• _Given task_
In the entries below, find every line holding the string "this" and collect it.

** Start Dataset entries **

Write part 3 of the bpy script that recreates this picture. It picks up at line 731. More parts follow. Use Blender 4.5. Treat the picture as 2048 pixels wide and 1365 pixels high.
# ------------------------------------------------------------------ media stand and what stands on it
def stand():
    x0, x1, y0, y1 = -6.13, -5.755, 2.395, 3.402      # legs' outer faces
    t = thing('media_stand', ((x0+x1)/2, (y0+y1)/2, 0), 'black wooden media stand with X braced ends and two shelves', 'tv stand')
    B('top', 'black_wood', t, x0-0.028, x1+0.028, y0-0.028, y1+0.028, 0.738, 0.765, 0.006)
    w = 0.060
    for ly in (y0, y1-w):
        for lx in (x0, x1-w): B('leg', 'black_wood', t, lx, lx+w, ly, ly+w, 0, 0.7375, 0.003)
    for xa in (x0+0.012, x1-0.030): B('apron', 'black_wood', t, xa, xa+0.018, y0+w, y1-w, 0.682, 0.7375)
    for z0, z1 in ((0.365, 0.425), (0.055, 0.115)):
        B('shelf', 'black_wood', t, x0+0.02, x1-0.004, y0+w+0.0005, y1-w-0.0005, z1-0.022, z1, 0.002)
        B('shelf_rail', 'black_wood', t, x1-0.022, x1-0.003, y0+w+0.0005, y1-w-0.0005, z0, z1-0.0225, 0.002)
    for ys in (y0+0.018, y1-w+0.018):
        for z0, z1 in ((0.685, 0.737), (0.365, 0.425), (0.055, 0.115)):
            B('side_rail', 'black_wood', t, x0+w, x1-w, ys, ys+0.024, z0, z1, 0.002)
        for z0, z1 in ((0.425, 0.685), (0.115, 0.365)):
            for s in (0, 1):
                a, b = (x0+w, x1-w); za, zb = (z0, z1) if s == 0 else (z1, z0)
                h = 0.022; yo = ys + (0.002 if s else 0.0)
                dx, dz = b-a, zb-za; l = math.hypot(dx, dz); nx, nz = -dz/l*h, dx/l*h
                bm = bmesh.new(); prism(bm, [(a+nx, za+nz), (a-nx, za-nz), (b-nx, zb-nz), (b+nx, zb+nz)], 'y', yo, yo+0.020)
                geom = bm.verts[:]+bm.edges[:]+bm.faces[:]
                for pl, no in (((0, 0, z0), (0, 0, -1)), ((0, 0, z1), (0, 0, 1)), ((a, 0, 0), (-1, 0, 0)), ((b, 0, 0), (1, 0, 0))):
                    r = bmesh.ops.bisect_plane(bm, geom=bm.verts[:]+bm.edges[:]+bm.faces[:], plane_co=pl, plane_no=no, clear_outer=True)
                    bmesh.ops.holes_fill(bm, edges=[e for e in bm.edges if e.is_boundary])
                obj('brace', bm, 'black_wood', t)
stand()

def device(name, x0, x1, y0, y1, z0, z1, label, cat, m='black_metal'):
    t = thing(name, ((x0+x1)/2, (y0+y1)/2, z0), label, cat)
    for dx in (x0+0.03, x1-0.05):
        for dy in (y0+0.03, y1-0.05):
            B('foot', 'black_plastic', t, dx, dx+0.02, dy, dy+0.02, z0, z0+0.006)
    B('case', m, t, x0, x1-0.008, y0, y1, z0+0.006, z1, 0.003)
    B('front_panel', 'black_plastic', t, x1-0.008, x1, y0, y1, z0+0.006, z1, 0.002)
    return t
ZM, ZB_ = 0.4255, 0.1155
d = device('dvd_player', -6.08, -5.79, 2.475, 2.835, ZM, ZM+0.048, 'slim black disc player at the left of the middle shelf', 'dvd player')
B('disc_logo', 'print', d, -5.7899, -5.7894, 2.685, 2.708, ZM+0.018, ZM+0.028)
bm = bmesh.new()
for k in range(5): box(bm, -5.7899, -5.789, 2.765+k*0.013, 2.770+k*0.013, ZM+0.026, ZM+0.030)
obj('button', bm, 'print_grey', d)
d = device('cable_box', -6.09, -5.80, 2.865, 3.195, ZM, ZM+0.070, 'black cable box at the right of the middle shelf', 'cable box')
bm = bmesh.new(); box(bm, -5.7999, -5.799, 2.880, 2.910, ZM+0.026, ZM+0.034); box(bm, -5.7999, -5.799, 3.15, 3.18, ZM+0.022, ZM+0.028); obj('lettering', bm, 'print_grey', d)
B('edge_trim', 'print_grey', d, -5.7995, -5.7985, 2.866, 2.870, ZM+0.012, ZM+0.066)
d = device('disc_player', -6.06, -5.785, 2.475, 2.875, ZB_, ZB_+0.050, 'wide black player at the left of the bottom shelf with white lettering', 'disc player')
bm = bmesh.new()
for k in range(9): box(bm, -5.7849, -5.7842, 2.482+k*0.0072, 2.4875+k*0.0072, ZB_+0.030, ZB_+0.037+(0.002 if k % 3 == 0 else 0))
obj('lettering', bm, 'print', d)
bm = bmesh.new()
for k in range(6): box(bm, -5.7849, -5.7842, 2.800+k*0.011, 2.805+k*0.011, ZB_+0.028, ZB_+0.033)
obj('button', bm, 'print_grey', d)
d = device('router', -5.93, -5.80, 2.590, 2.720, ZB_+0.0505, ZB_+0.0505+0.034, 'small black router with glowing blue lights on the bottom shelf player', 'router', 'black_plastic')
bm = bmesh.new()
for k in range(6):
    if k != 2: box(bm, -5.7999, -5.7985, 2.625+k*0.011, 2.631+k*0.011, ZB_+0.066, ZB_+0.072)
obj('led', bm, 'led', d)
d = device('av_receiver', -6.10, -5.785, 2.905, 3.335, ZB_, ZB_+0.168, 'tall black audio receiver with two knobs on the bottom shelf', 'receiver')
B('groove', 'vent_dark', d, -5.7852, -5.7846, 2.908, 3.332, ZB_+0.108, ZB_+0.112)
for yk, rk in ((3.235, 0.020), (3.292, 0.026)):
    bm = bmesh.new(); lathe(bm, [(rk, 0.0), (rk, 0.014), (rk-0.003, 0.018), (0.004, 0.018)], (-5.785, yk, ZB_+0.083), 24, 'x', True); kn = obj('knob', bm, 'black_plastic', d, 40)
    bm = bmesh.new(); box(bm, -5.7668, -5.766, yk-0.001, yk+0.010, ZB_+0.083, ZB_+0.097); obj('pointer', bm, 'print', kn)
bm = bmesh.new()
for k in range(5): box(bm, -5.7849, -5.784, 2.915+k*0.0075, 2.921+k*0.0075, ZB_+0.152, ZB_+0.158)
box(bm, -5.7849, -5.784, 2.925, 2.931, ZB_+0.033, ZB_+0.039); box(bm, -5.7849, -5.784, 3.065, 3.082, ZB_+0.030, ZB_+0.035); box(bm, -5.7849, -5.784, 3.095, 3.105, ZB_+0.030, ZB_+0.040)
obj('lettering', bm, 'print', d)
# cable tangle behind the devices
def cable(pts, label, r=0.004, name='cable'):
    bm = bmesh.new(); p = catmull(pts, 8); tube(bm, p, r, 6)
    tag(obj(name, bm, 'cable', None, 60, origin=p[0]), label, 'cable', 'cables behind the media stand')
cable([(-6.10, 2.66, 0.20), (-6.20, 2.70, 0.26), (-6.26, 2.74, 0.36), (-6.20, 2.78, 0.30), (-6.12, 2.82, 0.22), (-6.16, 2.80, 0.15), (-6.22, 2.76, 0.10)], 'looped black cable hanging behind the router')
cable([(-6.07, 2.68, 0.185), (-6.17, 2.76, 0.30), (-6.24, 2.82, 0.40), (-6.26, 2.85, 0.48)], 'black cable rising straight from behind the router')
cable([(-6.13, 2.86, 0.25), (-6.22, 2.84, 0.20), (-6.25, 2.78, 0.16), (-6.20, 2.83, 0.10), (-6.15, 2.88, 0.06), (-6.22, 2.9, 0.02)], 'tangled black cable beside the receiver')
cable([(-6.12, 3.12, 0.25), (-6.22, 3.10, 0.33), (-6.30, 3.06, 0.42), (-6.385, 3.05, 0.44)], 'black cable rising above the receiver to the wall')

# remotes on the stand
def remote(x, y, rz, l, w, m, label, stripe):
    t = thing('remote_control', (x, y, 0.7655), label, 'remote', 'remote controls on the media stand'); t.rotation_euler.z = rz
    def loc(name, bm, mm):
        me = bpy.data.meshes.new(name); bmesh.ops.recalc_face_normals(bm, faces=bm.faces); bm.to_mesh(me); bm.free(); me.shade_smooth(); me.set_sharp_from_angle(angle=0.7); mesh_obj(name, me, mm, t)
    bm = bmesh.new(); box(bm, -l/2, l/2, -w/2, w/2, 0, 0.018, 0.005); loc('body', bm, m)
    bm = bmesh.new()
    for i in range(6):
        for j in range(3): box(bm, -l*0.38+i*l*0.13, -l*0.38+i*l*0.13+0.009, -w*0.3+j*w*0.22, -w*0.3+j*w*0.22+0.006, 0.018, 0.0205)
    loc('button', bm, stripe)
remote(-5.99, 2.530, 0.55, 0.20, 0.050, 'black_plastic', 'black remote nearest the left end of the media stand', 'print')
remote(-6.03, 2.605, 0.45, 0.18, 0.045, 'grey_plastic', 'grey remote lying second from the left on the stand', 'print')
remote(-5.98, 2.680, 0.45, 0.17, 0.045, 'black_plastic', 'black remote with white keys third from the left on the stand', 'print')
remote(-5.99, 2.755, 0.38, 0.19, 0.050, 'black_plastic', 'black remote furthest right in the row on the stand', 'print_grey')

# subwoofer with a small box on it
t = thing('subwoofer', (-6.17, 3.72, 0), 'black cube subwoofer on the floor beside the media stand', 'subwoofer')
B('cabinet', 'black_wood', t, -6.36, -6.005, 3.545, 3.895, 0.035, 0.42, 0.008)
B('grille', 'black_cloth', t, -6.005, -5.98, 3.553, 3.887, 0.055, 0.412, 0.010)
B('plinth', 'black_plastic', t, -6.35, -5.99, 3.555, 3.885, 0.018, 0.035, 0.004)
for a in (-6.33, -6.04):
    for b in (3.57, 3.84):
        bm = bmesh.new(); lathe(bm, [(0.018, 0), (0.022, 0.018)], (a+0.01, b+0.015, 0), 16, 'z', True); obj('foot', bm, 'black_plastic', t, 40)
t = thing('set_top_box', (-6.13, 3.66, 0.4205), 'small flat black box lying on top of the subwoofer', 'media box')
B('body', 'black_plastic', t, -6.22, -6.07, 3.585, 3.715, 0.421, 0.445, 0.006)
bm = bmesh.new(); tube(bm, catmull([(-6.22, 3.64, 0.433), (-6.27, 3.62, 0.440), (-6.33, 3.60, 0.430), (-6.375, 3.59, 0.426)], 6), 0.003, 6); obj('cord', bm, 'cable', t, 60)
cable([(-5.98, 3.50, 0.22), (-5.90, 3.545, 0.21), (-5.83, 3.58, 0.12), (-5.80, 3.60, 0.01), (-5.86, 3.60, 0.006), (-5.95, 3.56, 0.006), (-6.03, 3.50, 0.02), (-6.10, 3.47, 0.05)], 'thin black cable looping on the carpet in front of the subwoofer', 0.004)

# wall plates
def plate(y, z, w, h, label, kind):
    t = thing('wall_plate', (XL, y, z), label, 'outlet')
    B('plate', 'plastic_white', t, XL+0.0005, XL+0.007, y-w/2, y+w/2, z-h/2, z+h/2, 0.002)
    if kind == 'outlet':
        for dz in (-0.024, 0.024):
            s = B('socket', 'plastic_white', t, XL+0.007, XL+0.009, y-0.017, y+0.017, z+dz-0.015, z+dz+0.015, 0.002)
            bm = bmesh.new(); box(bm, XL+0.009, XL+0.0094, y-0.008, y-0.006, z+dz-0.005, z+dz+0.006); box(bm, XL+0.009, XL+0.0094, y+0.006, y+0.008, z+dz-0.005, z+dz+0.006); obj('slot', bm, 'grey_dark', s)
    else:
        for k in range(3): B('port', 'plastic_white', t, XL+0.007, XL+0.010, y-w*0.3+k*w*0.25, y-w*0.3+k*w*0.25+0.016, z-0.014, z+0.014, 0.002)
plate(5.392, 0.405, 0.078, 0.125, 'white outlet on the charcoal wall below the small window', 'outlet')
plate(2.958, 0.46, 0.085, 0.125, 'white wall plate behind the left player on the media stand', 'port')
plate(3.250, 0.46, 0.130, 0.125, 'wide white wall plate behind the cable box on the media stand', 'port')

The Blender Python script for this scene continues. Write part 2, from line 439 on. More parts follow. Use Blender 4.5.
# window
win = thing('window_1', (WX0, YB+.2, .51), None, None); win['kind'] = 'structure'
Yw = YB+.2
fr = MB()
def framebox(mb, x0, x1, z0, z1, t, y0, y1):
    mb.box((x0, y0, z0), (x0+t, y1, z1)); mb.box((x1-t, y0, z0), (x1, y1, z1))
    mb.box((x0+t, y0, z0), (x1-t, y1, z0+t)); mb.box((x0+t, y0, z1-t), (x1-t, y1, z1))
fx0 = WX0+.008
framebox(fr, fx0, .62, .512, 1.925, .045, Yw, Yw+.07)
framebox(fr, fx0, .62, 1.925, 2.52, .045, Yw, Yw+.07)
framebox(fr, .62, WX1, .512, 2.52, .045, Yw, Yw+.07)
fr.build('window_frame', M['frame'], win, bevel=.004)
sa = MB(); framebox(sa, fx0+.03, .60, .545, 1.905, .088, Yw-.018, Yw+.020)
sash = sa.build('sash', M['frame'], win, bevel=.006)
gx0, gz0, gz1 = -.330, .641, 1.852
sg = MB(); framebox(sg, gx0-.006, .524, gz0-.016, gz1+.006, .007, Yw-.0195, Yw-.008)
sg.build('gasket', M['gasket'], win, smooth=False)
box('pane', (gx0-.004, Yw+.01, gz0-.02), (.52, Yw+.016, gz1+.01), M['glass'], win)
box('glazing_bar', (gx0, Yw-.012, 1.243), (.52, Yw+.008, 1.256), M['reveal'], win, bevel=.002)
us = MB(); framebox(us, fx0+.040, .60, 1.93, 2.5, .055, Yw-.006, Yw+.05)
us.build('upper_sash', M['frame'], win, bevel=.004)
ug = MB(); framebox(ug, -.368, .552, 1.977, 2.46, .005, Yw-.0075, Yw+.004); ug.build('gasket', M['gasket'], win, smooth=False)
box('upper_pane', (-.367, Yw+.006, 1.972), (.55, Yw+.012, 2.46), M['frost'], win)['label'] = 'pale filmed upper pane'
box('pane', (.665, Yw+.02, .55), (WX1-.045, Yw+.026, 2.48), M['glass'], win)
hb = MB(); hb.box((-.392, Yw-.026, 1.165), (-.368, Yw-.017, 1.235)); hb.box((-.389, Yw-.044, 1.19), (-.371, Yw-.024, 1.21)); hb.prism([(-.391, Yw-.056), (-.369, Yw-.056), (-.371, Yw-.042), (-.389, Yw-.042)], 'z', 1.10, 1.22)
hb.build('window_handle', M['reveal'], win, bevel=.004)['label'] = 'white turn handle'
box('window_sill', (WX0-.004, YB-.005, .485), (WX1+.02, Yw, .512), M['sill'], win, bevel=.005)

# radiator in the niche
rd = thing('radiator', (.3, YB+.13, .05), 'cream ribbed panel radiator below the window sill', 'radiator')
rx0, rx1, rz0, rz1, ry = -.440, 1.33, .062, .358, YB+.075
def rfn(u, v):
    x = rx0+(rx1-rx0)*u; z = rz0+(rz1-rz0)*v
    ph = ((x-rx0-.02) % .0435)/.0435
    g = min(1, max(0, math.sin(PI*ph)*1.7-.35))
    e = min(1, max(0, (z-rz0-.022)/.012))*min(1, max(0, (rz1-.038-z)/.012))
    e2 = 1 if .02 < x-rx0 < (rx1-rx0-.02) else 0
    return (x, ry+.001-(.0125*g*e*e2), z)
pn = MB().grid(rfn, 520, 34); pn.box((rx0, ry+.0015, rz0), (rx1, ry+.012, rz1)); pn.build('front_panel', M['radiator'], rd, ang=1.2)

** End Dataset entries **

• _Exercise response_
Write part 3 of the bpy script that recreates this picture. It picks up at line 731. More parts follow. Use Blender 4.5. Treat the picture as 2048 pixels wide and 1365 pixels high.
The Blender Python script for this scene continues. Write part 2, from line 439 on. More parts follow. Use Blender 4.5.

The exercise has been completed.